L'accord interpartis du 29 septembre 1992 prévoit l'élection au suffrage universel des Conseils régionaux - aujourd'hui composés des parlementaires "nationaux" élus dans les régions - et le transfert aux régions de nouvelles attributions en matière d'agriculture, de Sécurité sociale, de commerce extérieur et de relations internationales. La province du Brabant doit disparaître au profit de trois entités dont deux - l'arrondissement de Hal-Vilvorde et celui de Nivelles - seront éventuellement rattachés aux provinces unilingues voisines. Bruxelles-Capitale devrait normalement constituer, en raison de son bilinguisme, une province à part. Pour aboutir, la réforme exige une majorité des deux-tiers au Parlement, lequel, pour la circonstance, doit être renouvelé.
Les grands partis, dit "nationaux" (libéral, social, chrétien, socialiste) ont éclaté en partis flamands et francophones. A côté d'eux, des partis ethniques comme la Volksunie , du côté flamand, le Rassemblement wallon et le Front démocratique des Francophones (pour les Bruxellois) ont joué un rôle important dans l'évolution centrifuge qui s'achève. De création plus récente, le Vlaamse Blok, qui lutte contre l'immigration exotique, vient de dépasser la Volksunie.
Selon un sondage du journal De Standaard en 1992, 30,9% des Flamands, invoquant la contribution excessive de la Flandre à l'entretien de l'État commun, se prononceraient pour l'indépendance. Les émancipations à l'Est et l'existence de la Communauté européenne comme structure d'accueil consolident les deux peuples (ou, mieux dit : fragments de peuple) dans leurs convictions confédéralistes et séparatistes. Du côté wallon, s'est constitué -et ce n'est pas le premier dans l'Histoire - un "Mouvement pour le retour à la France".

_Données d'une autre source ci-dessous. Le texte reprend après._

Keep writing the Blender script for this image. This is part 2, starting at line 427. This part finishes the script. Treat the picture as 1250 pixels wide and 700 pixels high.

Mais la faiblesse du régionalisme français comparé à l'autonomie wallonne actuelle rend le projet moins attractif qu'il pourrait le sembler, d'autant que peu de Français de France connaissent et soutiennent la cause wallonne (et bruxelloise). N'a-t-il pas fallu, par exemple, changer en "Centre Wallonie-Bruxelles" la Délégation de la "Communauté française de Belgique" à Paris, le public ne comprenant pas qu'il pût y avoir une "Communauté française'' - réalité constitutionnelle pourtant - composée de citoyens belges.
Le proche avenir de la Belgique est donc dans le confédéralisme. Car, à aller plus loin, les Belges des trois ethnies ne voient pas ce qu'ils gagneraient. Entre la Flandre et les Pays-Bas, l'Histoire a creusé un fossé. Bien que majoritairement catholique, la Hollande demeure en effet un État de tradition protestante ; et elle n'a jamais manifesté pour la Flandre plus d'intérêt que la France pour la Wallonie. Quant aux Allemands d'Eupen et de St Vith, on entend déjà le reproche de pangermanisme monter de toutes les capitales européennes s'ils s'avisaient de rejoindre la Rhénanie dont la paix de Versailles les a séparés sur la base d'une caricature de consultation. A lointaine échéance, les réalités ethniques pourraient cependant recevoir le sceau juridique. Cela n'apporterait guère de changement effectif, sauf pour Bruxelles, appelée à devenir le district fédéral de l'Union européenne.